This chart shows the Fed's balance sheet in the format known as the St. Louis Adjusted Monetary Base. Prior to the doubling of that balance sheet, it was growing at the annual rate of 6%, which was basically comprised of the long term rates of 1% for population growth, 2% for inflation, and 3% for economic growth.

When the housing bubble hit, the commodities collapse, and the economic slowdown, the Fed got aggressive. The three periods of quantitative easing (QE) are seen as steps in the chart. QE1 at about the 2010 area of the chart, QE2, at about 2012 position, and QE3 at around 2015.

The QE effort has not ended. As Fed holdings of bonds and other obligations have matured, they have replaced them with other instruments, and are not attempting to return to prior levels.

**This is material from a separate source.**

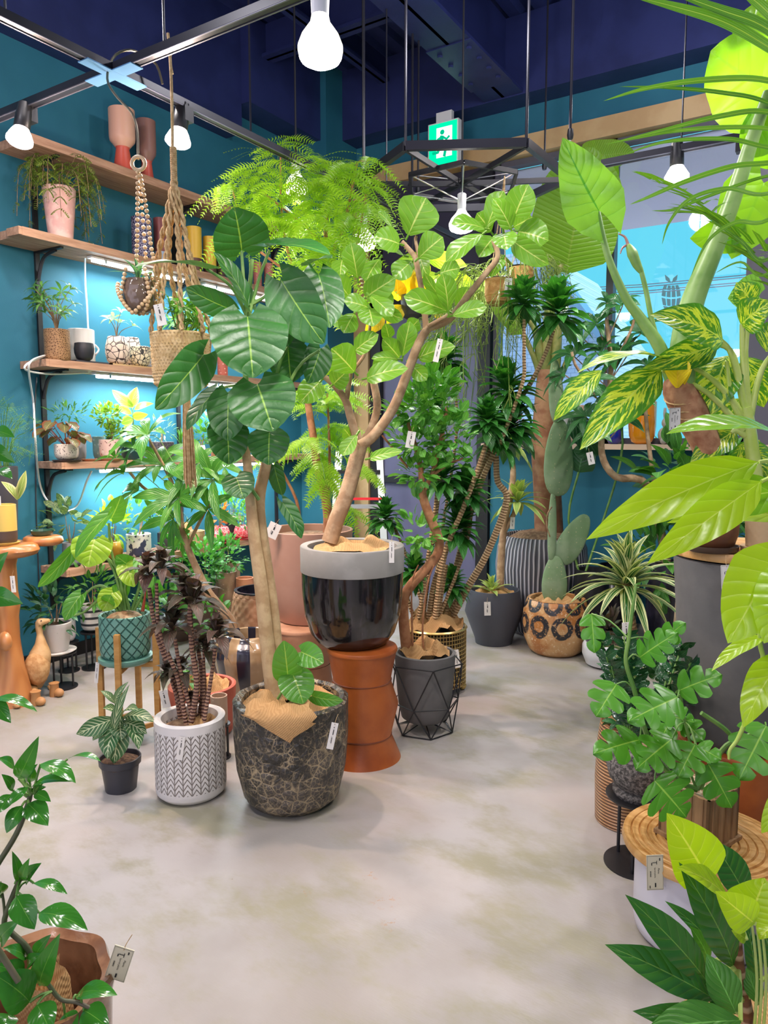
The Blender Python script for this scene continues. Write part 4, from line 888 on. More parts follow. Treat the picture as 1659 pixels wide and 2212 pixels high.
for x, y, rx, ry, n in ((930, 870, 75, 55, 150), (900, 950, 70, 45, 130), (970, 930, 60, 60, 130), (880, 890, 50, 50, 80), (905, 1020, 50, 35, 70), (990, 990, 35, 30, 30), (905, 1150, 50, 45, 70), (940, 830, 50, 30, 60)):
    bush(m, at(x, y, dF + rnd.uniform(-.02, .06)), (rx * s_, rx * s_ * .8, ry * s_), n, .062, .036, 'rnd', nl=4, nw=1, bend=.06)
m.build('foliage', L_SM, tF)
# ---- 5 gold wire basket with many canes
cG, rG = stand(937, 1512, 136); dG = dist(cG); tG = thing('potted_dracaena', 'many caned dark green dracaena in a round gold wire basket', 'plant', cG); zg = zof(cG, 1352)
M_GOLD = mat('gold_wire', (.62, .44, .16), .28, .85); m = MB(); rg = 68 * sc(1430, dG)
for i in range(64):
    a = i / 64 * 2 * PI; p = cG + V((cos(a) * rg, sin(a) * rg, 0)); m.tube([p + V((0, 0, .05)), p + V((0, 0, zg))], .0022, 4, smooth=1)
for k in range(15): m.lathe(cG + V((0, 0, .05 + (zg - .05) * k / 14)), [(rg - .002, 0), (rg + .003, 0), (rg + .003, .004), (rg - .002, .004)], 48, cap=False)
m.build('wire_mesh', M_GOLD, tG); MB().lathe(cG, [(rg, zg - .008), (rg + .008, zg), (rg, zg + .008), (rg - .008, zg)], 48, cap=False).build('rim', M_GOLD, tG)
MB().lathe(cG, [(rg * .93, .052), (rg * .93, zg - .03)], 40).build('liner', mat('dark_liner', (.05, .035, .02), .8), tG)
for i in range(4):
    a = i * PI / 2 + .5; MB().ball(cG + V((cos(a) * rg * .9, sin(a) * rg * .9, .024)), .024, sz=1.0).build('foot', M_GOLD, tG)
burlap(tG, cG, rg * .95, zg - .01, M_BUR, lift=.07)
m = MB(); HD = []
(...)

Is QE4 in the offing? That's been my bet for some time, and the combination of slow world economies, reaction to Brexit, concerns about China, and exchange rate levels that many central banks consider unreasonable, the only option for the Fed is to engage in more purchases. Bond investor Bill Gross, formerly of Pimco and now of Janus, has suggested that the Fed take a lesson from the board game Monopoly. Negative interest rates do not allow for compounding, critical for savings and investment, forcing savers to seek more risk. This worries Gross, and others, greatly.

We may get QE4, whether it's right or not. It might be that the most important thing you can do at the Fed is to look busy.